# Extracted information
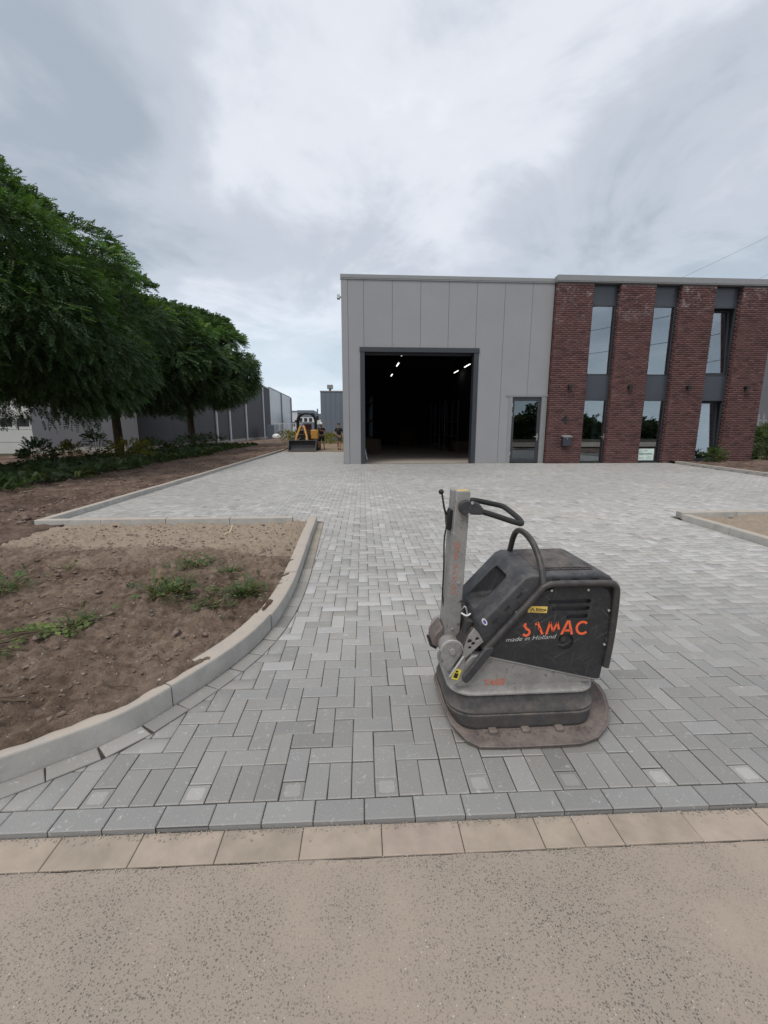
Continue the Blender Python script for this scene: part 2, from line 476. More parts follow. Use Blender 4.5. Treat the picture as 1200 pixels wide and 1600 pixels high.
class MB:
    def __init__(s):
        s.v, s.f = [], []

    def add(s, vs, fs):
        n = len(s.v)
        s.v.extend([tuple(v) for v in vs])
        s.f.extend([[i + n for i in f] for f in fs])
        return s

    def box(s, x0, x1, y0, y1, z0, z1, M=None):
        vs = [(x0, y0, z0), (x1, y0, z0), (x1, y1, z0), (x0, y1, z0), (x0, y0, z1), (x1, y0, z1), (x1, y1, z1), (x0, y1, z1)]
        if M is not None:
            vs = [M @ Vector(v) for v in vs]
        return s.add(vs, [(0, 3, 2, 1), (4, 5, 6, 7), (0, 1, 5, 4), (1, 2, 6, 5), (2, 3, 7, 6), (3, 0, 4, 7)])

    def prism(s, poly, y0, y1):
        """polygon in XZ extruded along Y"""
        a = sum(poly[i][0] * poly[(i + 1) % len(poly)][1] - poly[(i + 1) % len(poly)][0] * poly[i][1] for i in range(len(poly)))
        if a < 0:
            poly = poly[::-1]
        n = len(poly)
        vs = [(x, y0, z) for x, z in poly] + [(x, y1, z) for x, z in poly]
        fs = [tuple(range(n)), tuple(range(2 * n - 1, n - 1, -1))]
        fs += [(i, i + n, (i + 1) % n + n, (i + 1) % n) for i in range(n)]
        return s.add(vs, fs)

    def prism_holes(s, outer, holes, y0, y1):
        pl = [[Vector((x, z, 0)) for x, z in p] for p in [outer] + holes]
        tri = tessellate_polygon(pl)
        flat = [p for q in pl for p in q]
        n = len(flat)
        vs = [(p.x, y0, p.y) for p in flat] + [(p.x, y1, p.y) for p in flat]
        fs = []
        for a, b, c in tri:
            A, B, C = flat[a], flat[b], flat[c]
            if (B.x - A.x) * (C.y - A.y) - (B.y - A.y) * (C.x - A.x) < 0:
                b, c = c, b
            fs.append((a, b, c))
            fs.append((a + n, c + n, b + n))
        k = 0
        for q in pl:
            m = len(q)
            for i in range(m):
                fs.append((k + i, k + (i + 1) % m, k + (i + 1) % m + n, k + i + n))
            k += m
        return s.add(vs, fs)

    def tube(s, path, r, n=8, cap=True, closed=False):
        P = [Vector(p) for p in path]
        rs = r if isinstance(r, (list, tuple)) else [r] * len(P)
        ring = []
        up = None
        m = len(P)
        for i, p in enumerate(P):
            if closed:
                t = (P[(i + 1) % m] - P[i - 1]).normalized()
            else:
                t = (P[min(i + 1, m - 1)] - P[max(i - 1, 0)]).normalized()
            if up is None:
                up = Vector((0, 0, 1)) if abs(t.z) < 0.9 else Vector((1, 0, 0))
            u = (up - t * up.dot(t)).normalized()
            w = t.cross(u)
            up = u
            ring.append([p + (u * cos(2 * pi * k / n) + w * sin(2 * pi * k / n)) * rs[i] for k in range(n)])
        vs = [v for q in ring for v in q]
        fs = []
        for i in range(m if closed else m - 1):
            a, b = i * n, ((i + 1) % m) * n
            fs += [(a + k, a + (k + 1) % n, b + (k + 1) % n, b + k) for k in range(n)]
        if cap and not closed:
            fs += [tuple(range(n - 1, -1, -1)), tuple((m - 1) * n + k for k in range(n))]
        return s.add(vs, fs)

    def cyl(s, p0, p1, r0, r1=None, n=16):
        return s.tube([p0, p1], [r0, r0 if r1 is None else r1], n)

    def ball(s, c, r, n=10, m=6, sc=(1, 1, 1)):
        vs, fs = [], []
        for j in range(m + 1):
            th = pi * j / m
            for k in range(n):
                ph = 2 * pi * k / n
                vs.append((c[0] + r * sc[0] * sin(th) * cos(ph), c[1] + r * sc[1] * sin(th) * sin(ph), c[2] + r * sc[2] * cos(th)))
        for j in range(m):
            for k in range(n):
                fs.append((j * n + k, (j + 1) * n + k, (j + 1) * n + (k + 1) % n, j * n + (k + 1) % n))
        return s.add(vs, fs)

    def loft(s, rings, cap=True):
        n = len(rings[0])
        vs = [v for q in rings for v in q]
        fs = []
        for i in range(len(rings) - 1):
            fs += [(i * n + k, i * n + (k + 1) % n, (i + 1) * n + (k + 1) % n, (i + 1) * n + k) for k in range(n)]
        if cap:
            fs += [tuple(range(n - 1, -1, -1)), tuple((len(rings) - 1) * n + k for k in range(n))]
        return s.add(vs, fs)

    def build(s, name, mat, parent=None, smooth=False, bevel=0, seg=2, angle=35):
        me = bpy.data.meshes.new(name)
        me.from_pydata([tuple(v) for v in s.v], [], s.f)
        me.materials.append(MAT[mat])
        me.update()
        if smooth or bevel:
            me.polygons.foreach_set('use_smooth', [True] * len(me.polygons))
            try:
                me.set_sharp_from_angle(angle=R(40))
            except Exception:
                pass
        o = link(bpy.data.objects.new(name, me))
        if bevel:
            b = o.modifiers.new('bevel', 'BEVEL')
            b.width = bevel
            b.segments = seg
            b.limit_method = 'ANGLE'
            b.angle_limit = R(angle)
            b.harden_normals = False
        return adopt(o, parent)


def rrect(x0, x1, y0, y1, r, z, seg=6, d=0.0):
    """rounded rectangle in plan, counter-clockwise, grown by d"""
    x0, x1, y0, y1 = x0 - d, x1 + d, y0 - d, y1 + d
    pts = []
    for cx, cy, a in ((x1 - r, y0 + r, -90), (x1 - r, y1 - r, 0), (x0 + r, y1 - r, 90), (x0 + r, y0 + r, 180)):
        for k in range(seg + 1):
            t = R(a + 90 * k / seg)
            pts.append((cx + r * cos(t), cy + r * sin(t), z))
    return pts


def smooth_path(pts, it=2):
    P = [Vector(p) for p in pts]
    for _ in range(it):
        q = [P[0]]
        for a, b in zip(P[:-1], P[1:]):
            q += [a.lerp(b, 0.25), a.lerp(b, 0.75)]
        q.append(P[-1])
        P = q
    return P


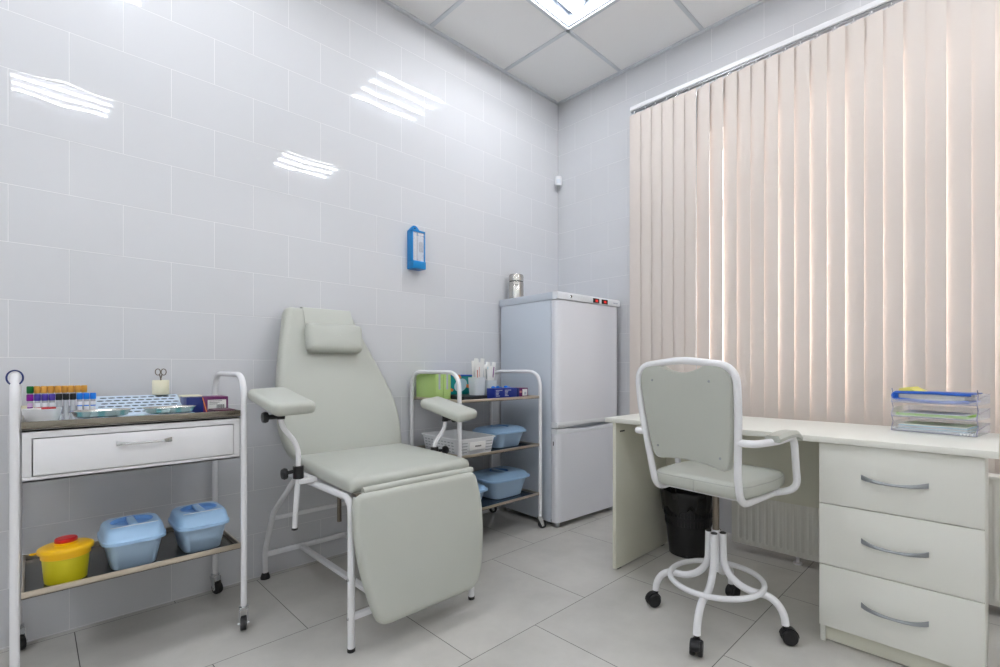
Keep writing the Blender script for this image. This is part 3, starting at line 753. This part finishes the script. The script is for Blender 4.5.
# arms
def arm(side, base, pole, padc, L_, W_, pitch, roll, yaw):
    m = MB(); m.tube(fillet(pole, [.06]*(len(pole)-2), 8), .0095, 'white_metal', 12); m.cyl(pole[0], Vector(pole[0])+Vector((0, 0, -.008)), .011, 'black_rubber', 12)
    ap = m.build('arm_post', DC)
    bx, by, bz = base; s_ = side
    m = MB(); m.cyl((bx, by, bz-.03), (bx, by, bz+.018), .019, 'black_plastic', 14); m.cyl((bx, by, bz), (bx+.0, by+s_*.04, bz-.003), .007, 'black_plastic', 8)
    m.lathe([(.006, -.002), (.020, .0), (.022, .008), (.018, .016), (.008, .018)], 'black_plastic', 12, M=Matrix.Translation((bx+.012, by+s_*.046, bz-.003)) @ Matrix.Rotation(-s_*pi/2, 4, 'X'))
    m.build('clamp', ap)
    m = MB(); m.box((bx-.2, by-s_*.055-.010, bz-.052), (bx-.18+.19, by-s_*.055+.012, bz-.034), 'white_metal', .003); m.box((bx-.012, min(by, by-s_*.06), bz-.052), (bx+.012, max(by, by-s_*.06), bz-.032), 'white_metal', .003); m.build('arm_bracket', ap)
    top = Vector(pole[-1])
    R_ = Matrix.Translation(Vector(padc)) @ Matrix.Rotation(yaw, 4, 'Z') @ Matrix.Rotation(pitch, 4, 'Y') @ Matrix.Rotation(roll, 4, 'X')
    m = MB(); a, b = L_/2, W_/2
    pillow(m, round_poly([(-a, -b), (a, -b), (a, b), (-a, b)], .03, 5), .045, .018, 'vinyl', R_ @ Vector((0, 0, -.045)), R_.to_3x3() @ Vector((1, 0, 0)), R_.to_3x3() @ Vector((0, 1, 0)), R_.to_3x3() @ Vector((0, 0, 1)), dome=.003)
    pd = m.build('arm_pad', DC)
    m = MB(); m.cyl(top-Vector((0, 0, .022)), top+Vector((0, 0, .012)), .015, 'black_plastic', 14)
    kx = top+Vector((.0, s_*.045, -.012))
    m.cyl(top+Vector((0, 0, -.012)), kx, .009, 'black_plastic', 8)
    m.lathe([(.008, -.002), (.019, .0), (.021, .008), (.018, .017), (.006, .020)], 'black_plastic', 12, M=Matrix.Translation(kx) @ Matrix.Rotation(-s_*pi/2, 4, 'X'))
    m.build('pad_knob', pd)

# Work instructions
Return only the number of lines in the preceding records that contain the string "script".

# Task output
2